All smaller partners want the Congress to pick a leader who could ensure the advance of the party and the front in the next Lok Sabha election. Former chief minister Oommen Chandy is a natural choice. Better, if Chandy and Chennithala can work together. Many leaders are in favor of the duo coming together to lead the party and the front effectively but the Chennithala camp is not very amused. A return of Chandy also means the relegation of Chennithala to the second position.

If Chandy is brought back to the leadership, it may provoke Sudheeran to wash dirty linen in public. Sudheeran wants V.D. Satheesan or P.T. Thomas as his successors in the party.

Chennithala and the ‘I’ Group of the Congress have a do-or-die battle in the 2019 general election. The United Democratic Front has to secure at least half the seats in Kerala if they were to guard their leadership role. Calls for infusing younger blood into the organization will become shriller.
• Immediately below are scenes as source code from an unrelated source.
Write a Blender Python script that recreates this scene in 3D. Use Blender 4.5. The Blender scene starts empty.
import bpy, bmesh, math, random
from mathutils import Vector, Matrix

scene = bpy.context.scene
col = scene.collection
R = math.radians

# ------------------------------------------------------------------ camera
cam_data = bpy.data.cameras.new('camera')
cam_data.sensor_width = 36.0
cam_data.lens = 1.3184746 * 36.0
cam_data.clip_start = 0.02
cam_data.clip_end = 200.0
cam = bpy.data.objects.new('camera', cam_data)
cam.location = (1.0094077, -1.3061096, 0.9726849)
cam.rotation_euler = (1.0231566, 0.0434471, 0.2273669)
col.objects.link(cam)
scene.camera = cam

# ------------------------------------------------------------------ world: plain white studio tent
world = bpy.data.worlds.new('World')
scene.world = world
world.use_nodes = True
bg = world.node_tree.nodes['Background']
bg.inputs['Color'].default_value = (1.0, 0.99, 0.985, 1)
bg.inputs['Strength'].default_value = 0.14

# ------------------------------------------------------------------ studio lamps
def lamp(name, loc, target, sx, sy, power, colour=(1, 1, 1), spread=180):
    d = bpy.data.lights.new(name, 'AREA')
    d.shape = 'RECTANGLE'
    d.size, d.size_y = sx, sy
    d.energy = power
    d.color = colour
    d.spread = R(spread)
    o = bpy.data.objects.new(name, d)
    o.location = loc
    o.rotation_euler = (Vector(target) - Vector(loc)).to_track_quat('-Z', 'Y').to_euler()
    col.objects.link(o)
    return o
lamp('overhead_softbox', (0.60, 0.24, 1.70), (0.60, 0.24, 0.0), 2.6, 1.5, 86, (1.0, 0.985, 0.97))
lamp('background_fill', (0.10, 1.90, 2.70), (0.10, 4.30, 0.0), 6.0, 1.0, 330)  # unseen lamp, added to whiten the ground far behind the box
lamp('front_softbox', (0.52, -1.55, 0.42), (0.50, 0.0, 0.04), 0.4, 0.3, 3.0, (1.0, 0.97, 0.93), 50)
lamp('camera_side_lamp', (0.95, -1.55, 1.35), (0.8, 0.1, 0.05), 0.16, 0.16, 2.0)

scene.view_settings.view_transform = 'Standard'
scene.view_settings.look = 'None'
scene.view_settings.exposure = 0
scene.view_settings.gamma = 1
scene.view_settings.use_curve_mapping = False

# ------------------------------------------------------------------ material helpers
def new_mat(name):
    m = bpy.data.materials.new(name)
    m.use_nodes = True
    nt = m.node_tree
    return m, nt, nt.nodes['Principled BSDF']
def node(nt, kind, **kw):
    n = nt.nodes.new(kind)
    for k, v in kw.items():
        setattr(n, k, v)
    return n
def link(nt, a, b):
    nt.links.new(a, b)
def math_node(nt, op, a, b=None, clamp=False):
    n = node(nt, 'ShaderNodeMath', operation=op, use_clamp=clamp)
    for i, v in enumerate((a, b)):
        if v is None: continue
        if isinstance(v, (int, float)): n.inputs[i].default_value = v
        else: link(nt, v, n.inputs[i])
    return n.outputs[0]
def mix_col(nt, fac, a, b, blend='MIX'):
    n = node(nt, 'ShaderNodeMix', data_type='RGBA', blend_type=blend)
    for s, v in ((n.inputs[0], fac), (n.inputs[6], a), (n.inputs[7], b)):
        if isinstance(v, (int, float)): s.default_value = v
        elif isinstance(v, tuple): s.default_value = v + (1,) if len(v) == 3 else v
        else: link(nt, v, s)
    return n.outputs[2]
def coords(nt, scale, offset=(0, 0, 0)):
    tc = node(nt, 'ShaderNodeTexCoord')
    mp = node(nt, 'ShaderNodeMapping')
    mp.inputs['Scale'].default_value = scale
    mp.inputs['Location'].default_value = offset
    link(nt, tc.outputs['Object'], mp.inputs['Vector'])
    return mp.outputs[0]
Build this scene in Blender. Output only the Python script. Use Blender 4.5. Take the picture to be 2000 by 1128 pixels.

Chennithala may be hoping for a change of guards like what happened in the CPM, where Kodiyeri Balakrishnan rose to be the party state secretary and Pinarayi Vijayan moved up to be the chief minister.

Kerala is key to the Congress because the small state contributes a sixth of its total strength in the Lok Sabha. The Congress has been reduced to 44 MPs in the 2014 general election, eight of them coming from Kerala. Kerala is the only state in the south where the party can hope to win some seats.

The BJP wants to deny the Congress that chance.

May be the Congress can take a leaf out of its own past when a 32-year-old Antony was chosen to lead the party in Kerala. Forty five years down the lane, the risk-taking mentality has given way to compromises. The party high command and the state leadership are vying with each other to be the custodians of status quo.